A reading from the Book of Isaiah (Isaiah 66:18-21)

Thus says the Lord: “I know their works and their thoughts, and I am coming to gather all nations and tongues; and they shall come and shall see my glory, and I will set a sign among them. And from them I will send survivors to the nations, to Tarshish, Put, and Lud, who draw the bow, to Tubal and Javan, to the islands afar off, that have not heard my fame or seen my glory; and they shall declare my glory among the nations. And they shall bring all your brethren from all the nations as an offering to the Lord, upon horses, and in chariots, and in litters, and upon mules, and upon dromedaries, to my holy mountain Jerusalem, says the Lord, just as the sons of Israel bring their cereal offering in a clean vessel to the house of the Lord. And some of them also I will take for priests and Levites, says the Lord.”

The word of the Lord.

RESPONSORIAL PSALM Psalm 117: 1.2 (R. Mark 16:15)

R/. Go into all the world and preach the Gospel.

Or: Alleluia.

O praise the Lord, all you nations;

acclaim him, all you peoples! R/.

For his merciful love has prevailed over us;

and the Lord’s faithfulness endures forever. R/.

SECOND READING

“The Lord disciplines him whom he loves.”

A reading from the Letter to the Hebrews (Hebrews 12:5-7.11-13)

Brethren: Have you forgotten the exhortation which addresses you as sons? — “My son, do not regard lightly the discipline of the Lord, nor lose courage when you are punished by him. For the Lord disciplines him whom he loves, and chastises every son whom he receives.” It is for discipline that you have to endure. God is treating you as sons; for what son is there whom his father does not discipline? For the moment all discipline seems painful rather than pleasant; later it yields the peaceful fruit of righteousness to those who have been trained by it. Therefore lift your drooping hands and strengthen your weak knees, and make straight paths for your feet, so that what is lame may not be put out of joint but rather be healed

The word of the Lord.

ALLELUIA John 14:6

Alleluia. I am the way, and the truth, and the life, says the Lord; no one comes to the Father, but by me. Alleluia.

GOSPEL

“Men will come from east and west, and sit at table in the kingdom of God.”

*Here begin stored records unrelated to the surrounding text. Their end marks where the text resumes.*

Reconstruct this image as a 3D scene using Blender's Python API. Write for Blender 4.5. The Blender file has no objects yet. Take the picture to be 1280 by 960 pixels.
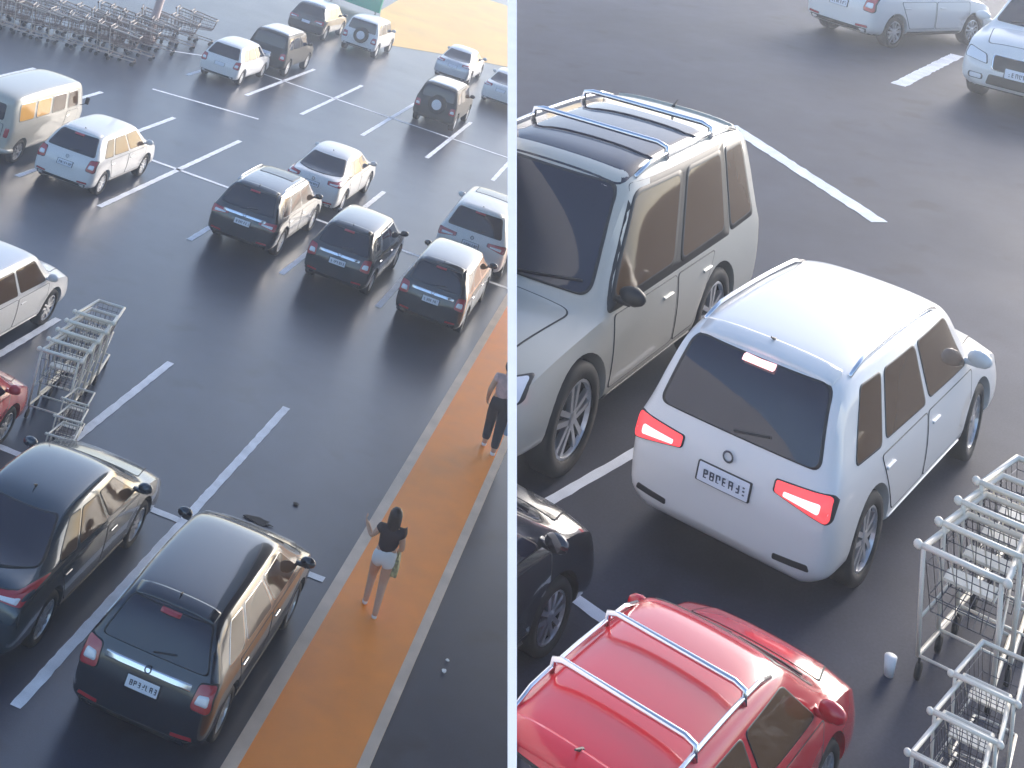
import bpy, bmesh, math, random
from mathutils import Vector, Matrix
from mathutils.bvhtree import BVHTree
random.seed(7)
R = math.radians
scene = bpy.context.scene
col = scene.collection

# ------------------------------------------------------------------ camera
cam_d = bpy.data.cameras.new("camera"); cam = bpy.data.objects.new("camera", cam_d); col.objects.link(cam)
RT = Vector((0.9479, 0.1451, 0.2836)); DN = Vector((0.2636, 0.1432, -0.954)); FW = Vector((-0.179, 0.979, 0.0975))
m = Matrix.Identity(4)
for r in range(3):
    m[r][0] = RT[r]; m[r][1] = -DN[r]; m[r][2] = -FW[r]
m[0][3], m[1][3], m[2][3] = 5.784, -21.968, 11.754
cam.matrix_world = m
cam_d.sensor_fit = 'HORIZONTAL'; cam_d.sensor_width = 36; cam_d.lens = 1696.09 / 1280 * 36
cam_d.shift_x = (640 - 674.66) / 1280; cam_d.shift_y = (-364.5 - 480) / 1280
cam_d.clip_start = .1; cam_d.clip_end = 2000
scene.camera = cam

# ------------------------------------------------------------------ sky, sun, exposure
SUN_EL, SUN_AZ = R(26), R(27)          # azimuth measured clockwise from +Y
w = bpy.data.worlds.new("World"); scene.world = w; w.use_nodes = True
nt = w.node_tree
sky = nt.nodes.new('ShaderNodeTexSky'); sky.sky_type = 'NISHITA'; sky.sun_disc = False
sky.sun_elevation = SUN_EL; sky.sun_rotation = SUN_AZ; sky.air_density = 1.0; sky.dust_density = 2.0; sky.ozone_density = 2.5
bg = nt.nodes['Background']; bg.inputs['Strength'].default_value = .15
nt.links.new(sky.outputs[0], bg.inputs[0])
sd = bpy.data.lights.new("sun", 'SUN'); sd.energy = 1.3; sd.angle = R(28); sd.color = (1, .92, .84)
so = bpy.data.objects.new("sun", sd); col.objects.link(so)
sdir = Vector((math.sin(SUN_AZ) * math.cos(SUN_EL), math.cos(SUN_AZ) * math.cos(SUN_EL), math.sin(SUN_EL)))
so.rotation_euler = sdir.to_track_quat('Z', 'Y').to_euler(); so.location = sdir * 60
vs = scene.view_settings; vs.view_transform = 'Standard'; vs.look = 'None'; vs.gamma = 1; vs.use_curve_mapping = False
vs.exposure = 1.12
scene.cycles.max_bounces = 6; scene.cycles.volume_bounces = 2
scene.cycles.use_denoising = True

# ------------------------------------------------------------------ materials
def mat(name, base, rough=.5, metal=0, coat=0, emit=None, es=0, noise=None, bump=0, spec=.5, alpha=1):
    M = bpy.data.materials.new(name); M.use_nodes = True; N = M.node_tree.nodes; K = M.node_tree.links
    b = N['Principled BSDF']; b.inputs['Base Color'].default_value = (*base, 1)
    b.inputs['Roughness'].default_value = rough; b.inputs['Metallic'].default_value = metal
    b.inputs['Coat Weight'].default_value = coat; b.inputs['Coat Roughness'].default_value = .06
    b.inputs['Specular IOR Level'].default_value = spec; b.inputs['Alpha'].default_value = alpha
    if emit: b.inputs['Emission Color'].default_value = (*emit, 1); b.inputs['Emission Strength'].default_value = es
    if noise:
        sc, amt = noise
        tc = N.new('ShaderNodeTexCoord'); n = N.new('ShaderNodeTexNoise'); n.inputs['Scale'].default_value = sc
        n.inputs['Detail'].default_value = 6
        K.new(tc.outputs['Object'], n.inputs['Vector'])
        r = N.new('ShaderNodeValToRGB')
        r.color_ramp.elements[0].position = .3; r.color_ramp.elements[1].position = .7
        r.color_ramp.elements[0].color = (*[c * (1 - amt) for c in base], 1)
        r.color_ramp.elements[1].color = (*[min(1, c * (1 + amt)) for c in base], 1)
        K.new(n.outputs['Fac'], r.inputs['Fac']); K.new(r.outputs['Color'], b.inputs['Base Color'])
        mr = N.new('ShaderNodeMapRange'); mr.inputs['To Min'].default_value = max(0, rough - .08); mr.inputs['To Max'].default_value = min(1, rough + .08)
        K.new(n.outputs['Fac'], mr.inputs['Value']); K.new(mr.outputs[0], b.inputs['Roughness'])
        if bump:
            n2 = N.new('ShaderNodeTexNoise'); n2.inputs['Scale'].default_value = 60; n2.inputs['Detail'].default_value = 4
            K.new(tc.outputs['Object'], n2.inputs['Vector'])
            bp = N.new('ShaderNodeBump'); bp.inputs['Strength'].default_value = bump; bp.inputs['Distance'].default_value = .01
            K.new(n2.outputs['Fac'], bp.inputs['Height']); K.new(bp.outputs[0], b.inputs['Normal'])
    return M

def asphalt(name, base, r0, r1, sp):
    """worn asphalt: large soft patches, fine grain, oil spots"""
    M = bpy.data.materials.new(name); M.use_nodes = True; N = M.node_tree.nodes; K = M.node_tree.links
    b = N['Principled BSDF']; tc = N.new('ShaderNodeTexCoord')
    def noise(s, d=6, off=0):
        n = N.new('ShaderNodeTexNoise'); n.inputs['Scale'].default_value = s; n.inputs['Detail'].default_value = d
        mp = N.new('ShaderNodeMapping'); mp.inputs['Location'].default_value = (off, off, 0)
        K.new(tc.outputs['Object'], mp.inputs['Vector']); K.new(mp.outputs[0], n.inputs['Vector']); return n
    def ramp(n, p0, c0, p1, c1):
        r = N.new('ShaderNodeValToRGB'); e = r.color_ramp.elements
        e[0].position = p0; e[1].position = p1; e[0].color = (*c0, 1); e[1].color = (*c1, 1); K.new(n.outputs['Fac'], r.inputs['Fac']); return r
    big = ramp(noise(.22), .3, [c * .78 for c in base], .72, [c * 1.2 for c in base])
    grain = ramp(noise(38, 3), .25, (.8, .8, .8), .75, (1.2, 1.2, 1.2))
    mid = ramp(noise(2.1, 8, 31), .3, (.85, .85, .85), .7, (1.13, 1.12, 1.1))
    oil = ramp(noise(.9, 3, 77), .60, (1, 1, 1), .70, (.55, .55, .58))
    last = big
    for q in (grain, mid, oil):
        mx = N.new('ShaderNodeMix'); mx.data_type = 'RGBA'; mx.blend_type = 'MULTIPLY'; mx.inputs['Factor'].default_value = 1
        K.new(last.outputs[0] if last is big else last.outputs['Result'], mx.inputs['A']); K.new(q.outputs[0], mx.inputs['B']); last = mx
    K.new(last.outputs['Result'], b.inputs['Base Color'])
    mr = N.new('ShaderNodeMapRange'); mr.inputs['To Min'].default_value = r0; mr.inputs['To Max'].default_value = r1; b.inputs['Specular IOR Level'].default_value = sp
    K.new(noise(.5, 5, 9).outputs['Fac'], mr.inputs['Value']); K.new(mr.outputs[0], b.inputs['Roughness'])
    bp = N.new('ShaderNodeBump'); bp.inputs['Strength'].default_value = .2; bp.inputs['Distance'].default_value = .005
    K.new(noise(55, 3).outputs['Fac'], bp.inputs['Height']); K.new(bp.outputs[0], b.inputs['Normal'])
    return M

M = {
 'asphalt': asphalt('asphalt', (.024, .033, .060), .25, .38, .55),
 'deck': asphalt('deck_asphalt', (.031, .037, .062), .55, .70, .25),
 'line': mat('line_paint', (.82, .83, .86), .6, noise=(3, .15)),
 'orange': mat('orange_paint', (.95, .27, .005), .5, noise=(2.2, .06), bump=.3),
 'palekerb': mat('pale_kerb', (.62, .50, .40), .6, noise=(2, .15)),
 'yellow': mat('yellow_paint', (.85, .52, .16), .6, noise=(.4, .1)),
 'white_conc': mat('white_concrete', (.82, .82, .84), .6, noise=(2, .05)),
 'concrete': mat('concrete', (.35, .35, .36), .8, noise=(2, .15)),
 'white': mat('white_car_paint', (.72, .71, .70), .3, coat=.5),
 'cream': mat('silver_beige_paint', (.46, .44, .38), .3, coat=.7),
 'silver': mat('silver_paint', (.52, .54, .58), .28, .35, coat=.6),
 'black': mat('black_car_paint', (.012, .014, .022), .2, coat=1),
 'navy': mat('dark_blue_paint', (.010, .014, .026), .22, .2, coat=1),
 'petrol': mat('blue_grey_paint', (.022, .042, .062), .22, .3, coat=1),
 'red': mat('red_car_paint', (.55, .012, .025), .22, coat=.8),
 'glass': mat('dark_glass', (.010, .012, .028), .06, spec=.7),
 'glass_tan': mat('tan_interior_glass', (.095, .052, .024), .06, spec=.35),  # opaque glass, cabin's tan set as its base colour
 'glass_orange': mat('orange_interior_glass', (.70, .36, .07), .12, spec=.6),  # opaque glass, interior's orange set as its base colour, no glow
 'rubber': mat('tyre_rubber', (.012, .012, .013), .75),
 'trim': mat('black_trim', (.014, .014, .016), .5),
 'gap': mat('shut_line', (.02, .02, .022), .7),
 'chrome': mat('chrome', (.75, .76, .8), .18, 1),
 'rim': mat('alloy_rim', (.62, .63, .66), .3, .85),
 'lampw': mat('clear_lamp', (.75, .77, .82), .12, spec=.8, coat=1),
 'lampr': mat('red_lamp', (.40, .02, .03), .15, coat=1),
 'brake': mat('lit_brake_lamp', (.6, .04, .05), .2, emit=(1, .06, .07), es=.6),
 'brakew': mat('lit_brake_core', (.9, .5, .5), .2, emit=(1, .5, .5), es=1.0),
 'plate': mat('plate_white', (.70, .73, .80), .4),
 'ink': mat('plate_ink', (.05, .06, .09), .5),
 'wire': mat('cart_wire', (.10, .10, .12), .35, .8),
 'cartw': mat('cart_pale_plastic', (.80, .74, .63), .4),
 'farwire': mat('far_trolley_wire', (.16, .10, .08), .5),
 'farrim': mat('far_trolley_rim', (.50, .42, .36), .5),
 'cartb': mat('cart_blue_plastic', (.10, .15, .25), .4),
 'skin': mat('skin', (.60, .34, .22), .5),
 'hair': mat('dark_hair', (.035, .016, .010), .45),
 'top': mat('dark_top', (.030, .014, .018), .8),
 'shorts': mat('white_shorts', (.78, .76, .74), .8),
 'bag': mat('patterned_bag', (.35, .32, .16), .6, noise=(18, .7)),
 'pinktop': mat('pink_shirt', (.62, .42, .40), .8, noise=(12, .2)),
 'trousers': mat('black_trousers', (.02, .02, .028), .8),
 'bluebag': mat('pale_blue_bag', (.30, .42, .55), .5),
 'green': mat('green_sign', (.01, .45, .28), .45),
 'pole': mat('pole_paint', (.42, .30, .27), .5),
 'paper': mat('paper_white', (.85, .85, .85), .6),
 'leaf': mat('dry_leaf', (.025, .02, .018), .8),
 'rust': mat('rusty_roof_load', (.55, .40, .33), .5, noise=(6, .4)),
}

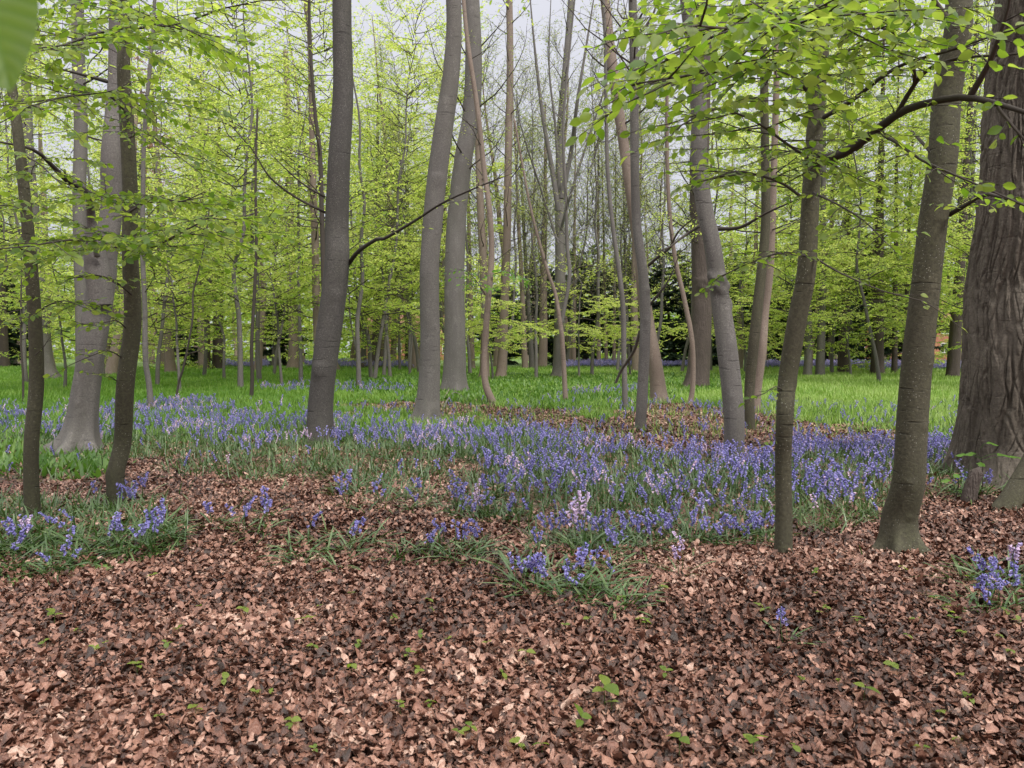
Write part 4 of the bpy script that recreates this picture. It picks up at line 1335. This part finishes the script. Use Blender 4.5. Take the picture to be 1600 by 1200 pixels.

A reading from the holy Gospel according to Luke (Luke 13:22-30)

At that time: Jesus went on his way through towns and villages, teaching, and journeying towards Jerusalem. And someone said to him, “Lord, will those who are saved be few?” And he said to them, “Strive to enter by the narrow door; for many, I tell you, will seek to enter and will not be able. When once the householder has risen up and shut the door, you will begin to stand outside and to knock at the door, saying, ‘Lord, open to us.’ “He will answer you, ‘I do not know where you come from.’ Then you will begin to say, ‘We ate and drank in your presence, and you taught in our streets.’ But he will say, ‘I tell you, I do not know where you come from; depart from me, all you workers of iniquity!’ There you will weep and gnash your teeth, when you see Abraham and Isaac and Jacob and all the prophets in the kingdom of God and you yourselves thrust out. And men will come from east and west, and from north and south, and sit at table in the kingdom of God. And behold, some are last who will be first, and some are first who will be last.”

The Gospel of the Lord.

Today’s Reflection

In the Gospel Jesus says something interesting about being first and being last. It is in response to his questioner who asks, “Will those who are saved be few?” Jesus neither confirms nor denies it. In answer, as an analogy he uses a sporting competition where there is a first place and a last place. He is talking about a spiritual race, a race we want to win but not to be in the first position. The race of life is an uphill race. If there were no difficulties, there would be no victories. To win it without a struggle is perhaps to win it without honour. If there is nothing to struggle for, there will be nothing to achieve. It is a race not meant for medals but for the crown of glory. What he does say is that salvation is not guaranteed for anyone.